Sustainable design equals total lifecycle thinking
Sustainable design becomes even more relevant when considering the total lifecycle and total cost of ownership (TCO) of a machine:
- Less energy → lower operational costs
- Less mass/material → faster and more cost-effective production
- Less space → more efficient factory halls and offshore mission equipment
At MechDes, we integrate all these factors into the design process. Not through standard solutions, but through thorough engineering from concept to realization. Sustainability starts with philosophy and approach, not with materials alone. Every new challenge is an opportunity to use motion more intelligently: less energy, less mass, more efficient use of space, and optimal performance.
Space is becoming increasingly important. Floor area is scarce, not only in automation and intralogistics, but also offshore, where vessel dimensions often form the limiting factor. Designing compact, efficiently aligned machines will become essential in the coming years, even in markets where floor space used to be abundant. Where clients previously did not prioritize space reduction, it is now increasingly becoming a key requirement.

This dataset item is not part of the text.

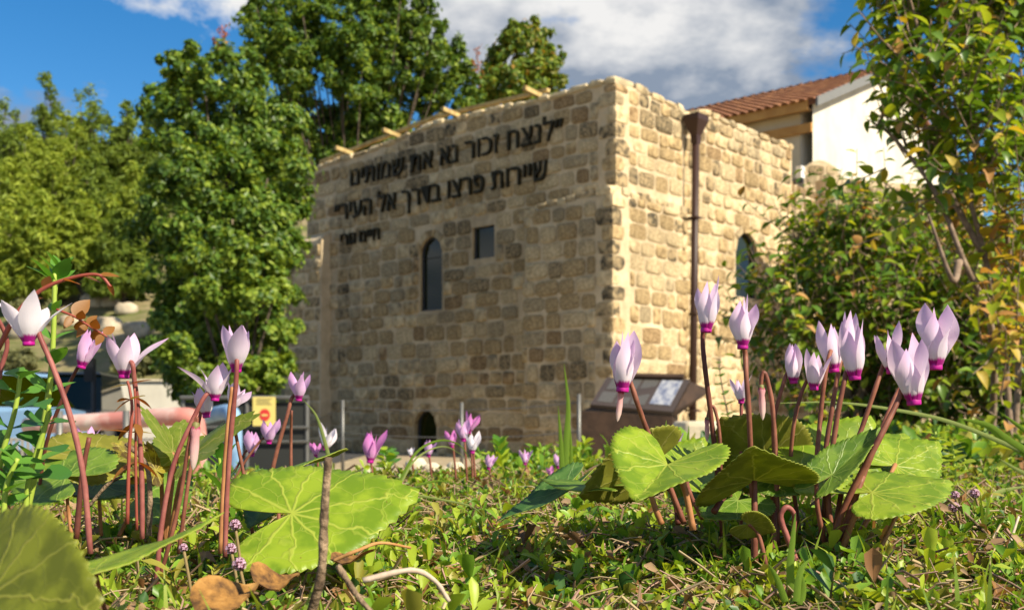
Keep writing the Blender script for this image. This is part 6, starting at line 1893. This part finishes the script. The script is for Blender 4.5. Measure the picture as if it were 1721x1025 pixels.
# green upright plant at the left, with toothed leaves
M_spurge = leafy('fresh_toothed_leaf', (0.055, 0.19, 0.020), (0.15, 0.32, 0.045), .35, .4)
M_spurge_d = leafy('dark_clover_leaf', (0.030, 0.115, 0.018), (0.07, 0.19, 0.03), .28, .4)
M_greenstem = plain('yellow_green_stem', (0.30, 0.40, 0.05), .5, 0, .15, 100)
obov = [ovate(6, .3, .15, .42), ovate(6, .2, .05, .5)]
round_l = [spat(.75, .15, .05), spat(.8, .25, .12)]
sprig('green_sprig', 'upright fresh green sprig rising behind the almost white flower', [P(35, 900, .47), P(60, 790, .47), P(82, 660, .47), P(90, 560, .47), P(92, 450, .47)], 7, .019, [M_spurge], seed=11, rad=(.0018, .0010), stem_m=M_greenstem, tmpl=obov, spread=.8, upf=.6, face=.5)
sprig('green_sprig', 'cluster of young leaves crowning the tallest green sprig', [P(91, 500, .472), P(95, 470, .472), P(99, 448, .472)], 5, .016, [M_spurge], seed=12, rad=(.0012, .0008), stem_m=M_greenstem, tmpl=obov, spread=.7, upf=.8)
sprig('clover_sprig', 'dark round leaved clover sprig in front of the red and white barrier', [P(40, 890, .44), P(50, 800, .44), P(75, 720, .44), P(83, 680, .44)], 4, .017, [M_spurge_d], seed=13, rad=(.0014, .0009), stem_m=M_greenstem, tmpl=round_l, spread=.9, upf=.3, face=.7)
sprig('clover_sprig', 'dark round leaved clover sprig at the left edge over the blue car', [P(-15, 880, .44), P(0, 780, .44), P(25, 690, .44), P(35, 625, .44)], 6, .017, [M_spurge_d, M_spurge], seed=14, rad=(.0014, .0009), stem_m=M_greenstem, tmpl=round_l, spread=.9, upf=.35, face=.7)
sprig('green_sprig', 'low green sprig at the left edge below the barrier', [P(5, 900, .43), P(10, 820, .43), P(30, 770, .43)], 5, .020, [M_spurge], seed=15, rad=(.0014, .0009), stem_m=M_greenstem, tmpl=obov, spread=.9, upf=.5, face=.5)
sprig('green_sprig', 'small green sprig right of the hanging pink bud', [P(375, 870, .6), P(372, 800, .6), P(366, 752, .6)], 5, .020, [M_spurge], seed=16, rad=(.0014, .0008), stem_m=M_greenstem, tmpl=obov, spread=.6, upf=.9)
sprig('leafy_herb', 'bright yellow green herb below the bush at the right', [P(1610, 860, 1.0), P(1605, 800, 1.0), P(1600, 740, 1.0)], 14, .022, [M_gc[1], M_sh_lime], seed=17, rad=(.002, .001), stem_m=M_greenstem, tmpl=round_l, spread=1.0, upf=.3)
sprig('leafy_herb', 'second yellow green herb just right of the marbled leaves', [P(1570, 860, .95), P(1575, 800, .95), P(1572, 725, .95)], 12, .020, [M_gc[1], M_sh_lime], seed=18, rad=(.002, .001), stem_m=M_greenstem, tmpl=round_l, spread=1.0, upf=.3)
sprig('leafy_herb', 'upright green herb on the bed crest between the small cyclamens', [P(842, 800, 1.6), P(842, 770, 1.6), P(840, 745, 1.6)], 8, .032, [M_spurge, M_gc[1]], seed=19, rad=(.003, .001), stem_m=M_greenstem, tmpl=obov, spread=.7, upf=.8)
sprig('leafy_herb', 'round leaved green herb on the crest left of the pale stones', [P(655, 800, 1.7), P(650, 780, 1.7), P(650, 757, 1.7)], 8, .034, [M_spurge, M_gc[1]], seed=20, rad=(.003, .001), stem_m=M_greenstem, tmpl=round_l, spread=.9, upf=.5)

# red-leaved twig (arching) and the red stemmed twig with russet leaflets
M_redleaf = leafy('russet_leaflet', (0.20, 0.085, 0.018), (0.32, 0.145, 0.028), .4, .45, tcol=(1.6, .9, .4))
M_redstem = plain('coral_red_stem', (0.27, 0.06, 0.038), .5, 0, .15, 200)
rd_leaf = [ovate(6, .1, .05, .6), ovate(6, .2, .12, .5)]
sprig('red_twig', 'arching red twig with orange leaflets over the almost white flower', [P(-5, 590, .43), P(30, 525, .43), P(70, 487, .43), P(120, 467, .43), P(165, 462, .43), P(186, 482, .43)], 6, .0095, [M_redleaf], seed=23, rad=(.0011, .0006), stem_m=M_redstem, tmpl=rd_leaf, spread=.55, upf=.9, pairs=False)
sprig('red_twig', 'thin red twig with round russet leaflets hanging before the lilac flower', [P(95, 520, .45), P(125, 532, .45), P(150, 548, .45), P(180, 566, .45)], 5, .0105, [M_redleaf], seed=24, rad=(.0006, .0004), stem_m=M_redstem, tmpl=rd_leaf, spread=1.0, upf=.1, face=1.2)
sprig('red_twig', 'upright coral red twig with olive russet leaflets beside a pink stalk', [P(214, 880, .45), P(217, 760, .45), P(222, 690, .45), P(218, 655, .45), P(214, 640, .45)], 3, .014, [M_redleaf, leafy('olive_russet_leaflet', (.22, .17, .03), (.30, .22, .05), .35)], seed=25, rad=(.0009, .0006), stem_m=M_redstem, tmpl=[ovate(6, .3, .1, .28)], spread=.9, upf=.1)
sprig('red_twig', 'second coral red twig just behind the upright one', [P(230, 890, .455), P(228, 780, .455), P(228, 700, .455), P(226, 650, .455)], 3, .015, [M_redleaf], seed=26, rad=(.0007, .0005), stem_m=M_redstem, tmpl=[ovate(6, .3, .2, .28)], spread=.7, upf=-.3)

# young fig-like seedling with lobed leaves
def lobed_leaf(root, att, tip, roll, mat, seed, width=1.0):
    A, T = P(*att), P(*tip); L = (T - A).length
    y = (T - A).normalized(); z = Vector((0, 0, 1)); z = (z - y * z.dot(y)).normalized(); z = Matrix.Rotation(roll if y.x > 0 else -roll, 3, y) @ z
    Mw = Matrix((y.cross(z), y, z)).transposed().to_4x4(); Mw.translation = A
    n, nr = 96, 6; v, uv, f = [], [], []
    for j in range(nr):
        for i in range(n + 1):
            th = R(-165 + 330 * i / n); a = abs(math.degrees(th))
            r = np.interp(a, (0, 14, 32, 58, 80, 115, 165), (1, .86, .52, .78, .42, .46, .12)) * (1 + .05 * math.sin(i * 2.1)) * j / (nr - 1)
            x, yy = math.sin(th) * r * width, math.cos(th) * r
            v.append((x * L, yy * L, (.10 * abs(x) - .12 * r * r + .04 * math.sin(4 * th + seed) * r) * L)); uv.append((x, yy))
    for j in range(nr - 1):
        for i in range(n): a = j*(n+1)+i; f.append((a, a+n+1, a+n+2, a+1))
    return obj('leaf', mesh('leaf', v, f, mat, None, uv), root, Mw)
M_fig = cyc_leaf_mat('lobed_leaf_olive', (0.17, 0.24, 0.025), (0.23, 0.29, 0.04), (0.36, 0.37, 0.10), .45)
M_figy = cyc_leaf_mat('lobed_leaf_yellowed', (0.10, 0.065, 0.02), (0.34, 0.29, 0.03), (0.42, 0.36, 0.08), .4)
figp = P(275, 850, .56); figp.z = bed_z(figp.x, figp.y)
fig = thing('lobed_seedling', 'seedling with lobed olive green leaves between the two tall stalks', 'plant', figp)
lobed_leaf(fig, (290, 760, .55), (242, 680, .54), R(40), M_fig, 1, .8)
lobed_leaf(fig, (300, 765, .55), (305, 700, .57), R(10), M_fig, 2, .9)
lobed_leaf(fig, (320, 768, .53), (424, 684, .52), R(38), M_fig, 3, .62)
lobed_leaf(fig, (270, 790, .55), (215, 760, .56), R(50), M_figy, 4, .9)
lobed_leaf(fig, (262, 790, .54), (195, 738, .53), R(45), M_figy, 5, .9)
for e in ((290, 760, .55), (300, 765, .55), (320, 768, .53), (270, 790, .55)):
    q = P(*e); MB().tube(spline([figp, figp.lerp(q, .6) + Vector((0, 0, .01)), q], 5), .0012, 6).build('leaf_stalk', M_stalk_ochre, fig, smooth=True)

# grass -----------------------------------------------------------------------
M_grass = leafy('grass_blade_green', (0.13, 0.27, 0.025), (0.26, 0.38, 0.05), .45, .4)
M_grass_pale = leafy('grass_blade_pale', (0.30, 0.40, 0.10), (0.42, 0.48, 0.18), .4, .4)
def blade(root, pts, w_px, mat):
    p = spline([P(*q) for q in pts], 7); v, f = [], []; n = len(p); d = pts[0][2]
    for i in range(n):
        t = (p[min(i+1, n-1)] - p[max(0, i-1)]).normalized(); s_ = t.cross(Vector((0.25, 1, .2))).normalized(); nn = s_.cross(t)
        w = w_px / F * d * (1 - (i / (n - 1)) ** 2 * .95)
        v += [p[i] - s_ * w, p[i] - nn * w * .35, p[i] + s_ * w]
    for i in range(n - 1): a = i*3; f += [(a, a+1, a+4, a+3), (a+1, a+2, a+5, a+4)]
    return wobj('blade', v, f, mat, root)
def tuft(label, blades):
    q = P(*blades[0][0][0]); q.z = bed_z(q.x, q.y)
    root = thing('grass_tuft', label, 'grass', q)
    for (pts, w, m) in blades: blade(root, pts, w, m)
tuft('pair of upright grass blades left of the broad leaves', [([(948, 830, .95), (952, 740, .95), (955, 680, .95), (948, 612, .95)], 6, M_grass), ([(945, 830, .95), (943, 750, .95), (938, 682, .95)], 5, M_grass), ([(957, 830, .96), (960, 770, .96), (957, 700, .96)], 4, M_grass)])
tuft('thin grass blades arching over before the arched opening', [([(668, 815, .9), (700, 760, .9), (740, 740, .9), (775, 750, .9), (795, 785, .9)], 2.2, M_grass), ([(672, 815, .88), (700, 770, .88), (745, 750, .88), (785, 770, .88)], 1.8, M_grass_pale), ([(665, 818, .9), (690, 780, .9), (720, 755, .9)], 2, M_grass)])
tuft('single bent grass blade crossing the pink flower by the wall', [([(560, 800, .66), (548, 750, .66), (532, 700, .66), (510, 672, .66)], 4, M_grass_pale)])
tuft('long pale grass blade sweeping in from the right edge', [([(1800, 800, .8), (1721, 760, .8), (1600, 710, .8), (1500, 688, .8), (1400, 676, .8), (1290, 678, .8)], 4.2, M_grass_pale), ([(1790, 800, .8), (1700, 745, .8), (1660, 715, .8), (1612, 703, .8)], 9, M_grass), ([(1790, 770, .82), (1721, 722, .82), (1680, 692, .82)], 5, M_grass), ([(1790, 820, .85), (1721, 795, .85), (1678, 770, .85)], 5, M_grass_pale)])
tuft('thick pale stem curving over the bed at the right edge', [([(1650, 850, .72), (1680, 826, .72), (1740, 815, .72)], 5, M_grass_pale)])
tuft('slim green blades behind the lilac flower by the desk', [([(1102, 800, .8), (1100, 750, .8), (1102, 715, .8)], 4, M_grass), ([(1118, 800, .8), (1116, 745, .8), (1120, 706, .8)], 5, M_grass), ([(1158, 800, .82), (1156, 750, .82), (1158, 715, .82)], 4, M_grass)])
tuft('grass leaning over the litter right of the big bright leaf', [([(690, 830, .62), (735, 838, .62), (790, 850, .62), (815, 868, .62)], 2.4, M_grass_pale), ([(700, 815, .7), (740, 808, .7), (790, 818, .7)], 2.2, M_grass)])
tuft('bright green shoots in the foreground below the large clump', [([(1330, 990, .43), (1328, 950, .43), (1333, 900, .43), (1337, 862, .43)], 7, M_grass), ([(1338, 1010, .41), (1345, 960, .41), (1365, 935, .41)], 6, M_grass), ([(1320, 1010, .41), (1305, 970, .41), (1290, 945, .41)], 6, M_grass), ([(1345, 1015, .42), (1350, 985, .42), (1340, 940, .42)], 6, M_grass)])

# pale stones along the far edge of the bed, flat kerb stones beyond
M_cream = two_tone('cream_edge_stone', (0.50, 0.43, 0.30), (0.66, 0.60, 0.46), 30, .9, .5, dist=.004)
es = [(616, 790, 15, 'pale stone under the pink cyclamen'), (645, 792, 18, 'broad pale stone on the bed edge left of centre'), (676, 784, 16, 'tan stone on the bed edge below the arched opening'), (700, 770, 20, 'large cream stone just right of the tan one'), (726, 786, 18, 'cream stone below the low lilac cyclamen'),
      (745, 770, 15, 'buff stone right of the arched opening'), (765, 788, 16, 'small cream stone at the foot of the cluster'), (690, 797, 14, 'low cream stone in front of the tan one'), (398, 790, 14, 'cream stone at the foot of the blue post'), (375, 800, 13, 'small cream stone left of the blue post'), (345, 782, 12, 'tiny cream stone by the bent barrier')]
for i, (px, py, r, lab) in enumerate(es):
    d = bed_edge((px - CX) / F * 1.9) - .10 - .05 * (i % 3); c = P(px, py, d); rr = r / F * d
    c.z = max(bed_z(c.x, d) + rr * .45, min(c.z, bed_z(c.x, d) + rr * .9))
    boulder('edge_stone', c, (rr, rr * .8, rr * .75), M_cream, 20 + i, label=lab, cat='stone', group='pale stones edging the bed')
for (px0, px1, py, d, lab) in ((880, 1000, 781, 6.0, 'long pale kerb stone beyond the bed left of the desk'), (1150, 1215, 716, 6.5, 'pale low kerb block to the right of the desk')):
    a, c = P(px0, py, d), P(px1, py, d)
    b = MB(); b.abox(a.x, c.x, d, d + .5, GZ - .05, a.z + .03)
    o = b.build('kerb_stone', M_kerb, None); tag(o, lab, 'kerb')
    bv = o.modifiers.new('bevel', 'BEVEL'); bv.width = .03; bv.segments = 2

MechDes: designing for today and tomorrow
For more than 30 years, MechDes has been designing machines with attention to people, environment, and results. Our engineers combine technical expertise with a critical view on sustainability, efficiency, and circularity. The result is machines that perform while using energy, materials, and space as efficiently as possible.
By continuously balancing motion, energy, materials, and space, we realize designs that achieve more with less. This is not an abstract concept, but daily practice: from special machines in automation to complex infrastructure installations and offshore projects.
With Less is More, we strive for smarter, lighter, and more energy-efficient solutions. In doing so, machines remain not only functional and reliable, but also future-proof.